Yahudi Mahallesi'ne gelince, gerçekten çok fotojenik ve çok keyifli bir mahalle. Gittiğime ve sokaklarında yürüdüğüme çok mutlu oldum.









Ayrıca, buradaki Kosher Cakes mağazasına da mutlaka bir uğrayın. O boyaları dökülmüş binanın altında bir masal evi gibi. Malesef kurabiye kutularının güzelliğini çekemedim, fotoğraf çekmek yasakmış.


Buradan yürüyerek, Corso Vittorio Emmanuele II'ye çıkabilir, hediyelik eşyalar alıp, market alışverişinizi tamamlayabilirsiniz.





Çok şık kitapçılar da var. İtalyanca bilmememe rağmen, kitapçıları da gezdim ve gerçekten sırf gidip oralardan kitap alışverişi yapabilmek için İtalyanca öğrenmeye karar verdim. :)



Akşam yemeğinden önce, Fontana Di Trevi'ye gidip para atmak istiyorduk. Bilirsiniz oraya gidip para atan herkesin bir daha Roma'ya bir daha mutlaka yolunun düşeceğine inanılır. Ben Roma'ya ilk gittiğimde, gece evsizlerin o suya girip atılan dilek paralarını topladığına şahit olmuş olsam da, buna hala inanıyorum.

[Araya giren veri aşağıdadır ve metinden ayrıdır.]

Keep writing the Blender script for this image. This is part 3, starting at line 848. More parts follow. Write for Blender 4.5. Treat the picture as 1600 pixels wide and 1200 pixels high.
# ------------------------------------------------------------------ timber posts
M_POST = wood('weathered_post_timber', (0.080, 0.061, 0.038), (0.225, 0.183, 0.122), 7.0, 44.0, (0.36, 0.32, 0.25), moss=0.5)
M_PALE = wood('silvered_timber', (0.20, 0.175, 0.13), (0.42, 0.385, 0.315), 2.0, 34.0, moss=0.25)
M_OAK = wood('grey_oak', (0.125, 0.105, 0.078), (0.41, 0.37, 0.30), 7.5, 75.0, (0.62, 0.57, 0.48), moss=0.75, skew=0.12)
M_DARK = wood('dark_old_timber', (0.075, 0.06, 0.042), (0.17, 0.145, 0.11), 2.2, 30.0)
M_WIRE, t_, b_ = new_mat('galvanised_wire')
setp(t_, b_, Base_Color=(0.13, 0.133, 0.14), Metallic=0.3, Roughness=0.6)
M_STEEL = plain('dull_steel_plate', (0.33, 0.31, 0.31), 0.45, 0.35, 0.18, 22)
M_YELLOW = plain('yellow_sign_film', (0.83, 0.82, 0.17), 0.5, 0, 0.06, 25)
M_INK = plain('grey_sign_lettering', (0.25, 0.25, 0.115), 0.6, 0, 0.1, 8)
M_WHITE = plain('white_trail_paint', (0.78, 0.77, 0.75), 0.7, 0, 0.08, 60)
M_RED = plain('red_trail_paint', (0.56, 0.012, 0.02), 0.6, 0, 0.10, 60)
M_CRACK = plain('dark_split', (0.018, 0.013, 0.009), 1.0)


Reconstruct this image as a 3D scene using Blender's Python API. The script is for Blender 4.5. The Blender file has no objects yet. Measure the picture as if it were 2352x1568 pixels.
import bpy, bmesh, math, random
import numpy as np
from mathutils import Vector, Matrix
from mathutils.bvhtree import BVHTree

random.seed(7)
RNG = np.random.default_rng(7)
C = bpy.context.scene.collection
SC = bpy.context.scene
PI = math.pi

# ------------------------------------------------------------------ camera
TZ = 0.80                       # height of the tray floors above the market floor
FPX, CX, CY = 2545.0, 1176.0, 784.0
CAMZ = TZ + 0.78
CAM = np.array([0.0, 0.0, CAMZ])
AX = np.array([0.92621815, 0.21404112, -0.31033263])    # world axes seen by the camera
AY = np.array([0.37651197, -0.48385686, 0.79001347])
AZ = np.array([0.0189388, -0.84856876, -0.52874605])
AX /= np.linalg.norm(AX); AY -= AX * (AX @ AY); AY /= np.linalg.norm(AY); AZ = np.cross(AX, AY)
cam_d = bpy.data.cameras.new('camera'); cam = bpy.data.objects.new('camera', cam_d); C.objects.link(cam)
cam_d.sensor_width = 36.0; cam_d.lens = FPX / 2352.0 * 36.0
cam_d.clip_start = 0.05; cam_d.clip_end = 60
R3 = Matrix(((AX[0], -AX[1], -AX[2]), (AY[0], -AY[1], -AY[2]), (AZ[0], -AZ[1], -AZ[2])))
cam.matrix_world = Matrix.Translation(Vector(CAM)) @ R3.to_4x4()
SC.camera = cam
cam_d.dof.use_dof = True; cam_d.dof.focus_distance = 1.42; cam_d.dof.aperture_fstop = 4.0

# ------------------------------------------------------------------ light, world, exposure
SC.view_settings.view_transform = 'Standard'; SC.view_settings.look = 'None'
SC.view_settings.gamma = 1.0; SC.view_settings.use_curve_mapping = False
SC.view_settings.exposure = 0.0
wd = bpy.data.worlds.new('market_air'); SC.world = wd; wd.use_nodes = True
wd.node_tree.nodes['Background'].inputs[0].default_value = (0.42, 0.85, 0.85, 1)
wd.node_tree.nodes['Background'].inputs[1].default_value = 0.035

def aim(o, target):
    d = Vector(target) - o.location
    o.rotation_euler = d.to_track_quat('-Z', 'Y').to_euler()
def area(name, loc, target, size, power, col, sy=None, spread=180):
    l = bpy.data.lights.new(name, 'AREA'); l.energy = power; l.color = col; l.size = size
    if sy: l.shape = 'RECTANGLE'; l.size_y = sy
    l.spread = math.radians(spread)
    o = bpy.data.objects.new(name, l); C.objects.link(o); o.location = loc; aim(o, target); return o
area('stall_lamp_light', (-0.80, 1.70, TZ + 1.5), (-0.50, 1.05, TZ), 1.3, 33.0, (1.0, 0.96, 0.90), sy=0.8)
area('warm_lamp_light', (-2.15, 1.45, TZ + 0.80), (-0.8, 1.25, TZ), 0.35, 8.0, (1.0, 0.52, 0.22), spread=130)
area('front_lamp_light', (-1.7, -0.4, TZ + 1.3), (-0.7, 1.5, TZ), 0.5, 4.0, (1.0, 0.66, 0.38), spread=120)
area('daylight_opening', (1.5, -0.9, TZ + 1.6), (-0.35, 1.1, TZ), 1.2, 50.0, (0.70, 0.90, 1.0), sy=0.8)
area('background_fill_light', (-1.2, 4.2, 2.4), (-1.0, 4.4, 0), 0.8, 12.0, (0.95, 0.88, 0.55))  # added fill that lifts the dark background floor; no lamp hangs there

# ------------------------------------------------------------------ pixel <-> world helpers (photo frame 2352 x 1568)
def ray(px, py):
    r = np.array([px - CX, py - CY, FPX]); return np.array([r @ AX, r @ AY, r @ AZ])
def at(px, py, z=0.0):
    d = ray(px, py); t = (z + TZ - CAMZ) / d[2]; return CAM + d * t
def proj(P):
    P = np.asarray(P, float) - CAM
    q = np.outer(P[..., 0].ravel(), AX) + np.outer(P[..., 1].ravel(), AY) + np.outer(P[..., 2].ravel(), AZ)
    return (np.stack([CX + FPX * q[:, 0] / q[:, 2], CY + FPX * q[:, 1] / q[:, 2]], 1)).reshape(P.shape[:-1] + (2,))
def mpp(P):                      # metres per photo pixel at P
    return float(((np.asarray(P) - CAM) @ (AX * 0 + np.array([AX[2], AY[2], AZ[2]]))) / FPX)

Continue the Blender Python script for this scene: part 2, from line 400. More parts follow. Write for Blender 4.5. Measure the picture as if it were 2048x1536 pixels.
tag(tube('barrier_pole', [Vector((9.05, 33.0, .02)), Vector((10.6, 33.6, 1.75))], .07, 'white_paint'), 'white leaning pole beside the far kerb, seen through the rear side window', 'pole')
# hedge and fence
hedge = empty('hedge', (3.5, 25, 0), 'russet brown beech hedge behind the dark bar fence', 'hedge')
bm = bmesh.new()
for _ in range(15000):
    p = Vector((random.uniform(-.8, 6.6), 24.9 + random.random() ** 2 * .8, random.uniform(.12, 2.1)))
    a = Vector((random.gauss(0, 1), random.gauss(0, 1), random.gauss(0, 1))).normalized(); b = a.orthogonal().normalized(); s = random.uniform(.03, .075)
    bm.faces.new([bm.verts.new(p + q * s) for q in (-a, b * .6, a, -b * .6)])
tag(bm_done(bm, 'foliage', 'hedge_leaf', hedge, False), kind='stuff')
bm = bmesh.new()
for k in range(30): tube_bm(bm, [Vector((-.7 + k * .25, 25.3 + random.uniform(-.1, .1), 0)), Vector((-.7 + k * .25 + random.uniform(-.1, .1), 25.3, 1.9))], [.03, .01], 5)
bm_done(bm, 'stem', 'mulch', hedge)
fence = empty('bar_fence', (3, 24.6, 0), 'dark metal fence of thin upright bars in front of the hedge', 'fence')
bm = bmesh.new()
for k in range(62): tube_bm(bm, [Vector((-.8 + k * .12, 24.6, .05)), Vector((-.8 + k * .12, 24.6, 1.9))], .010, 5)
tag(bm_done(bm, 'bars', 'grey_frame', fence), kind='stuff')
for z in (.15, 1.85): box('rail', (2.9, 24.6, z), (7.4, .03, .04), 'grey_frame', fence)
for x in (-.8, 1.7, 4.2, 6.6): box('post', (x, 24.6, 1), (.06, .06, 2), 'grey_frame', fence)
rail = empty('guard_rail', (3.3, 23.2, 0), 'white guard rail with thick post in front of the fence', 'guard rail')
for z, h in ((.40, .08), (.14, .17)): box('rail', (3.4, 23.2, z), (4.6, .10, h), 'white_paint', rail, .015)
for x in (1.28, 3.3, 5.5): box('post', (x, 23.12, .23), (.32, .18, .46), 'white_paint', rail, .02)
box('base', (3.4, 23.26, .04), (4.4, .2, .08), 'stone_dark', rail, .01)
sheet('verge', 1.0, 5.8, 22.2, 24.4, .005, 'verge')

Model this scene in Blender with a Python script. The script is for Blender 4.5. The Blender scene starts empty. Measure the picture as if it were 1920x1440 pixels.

Çünkü Roma'ya her gidişimde para attım ve çok kısa bir süre içinde tekrar yolum Roma'ya düştü.

Gelgelelim çeşme tadilattaymış, zavallı turistler susuz çeşmeye anlamsız bir köprü ile gidip, anlamsız fotoğraflar çekiyorlardı. Bu aralar Roma'ya tarihi bir gezinti yapmak istiyorsanız, bu nedenle biraz erteleyebilirsiniz. Ben daha önce Fontana Di Trevi'yi görmemiş olsaydım çok üzülürdüm bu duruma.

Para atmak yerine bir dondurma yuvarlayarak kendimizi avuttuk. Ne olursa olsun, Anatole Broyard'ın dediği gibi: Rome was a poem pressed into service as a city.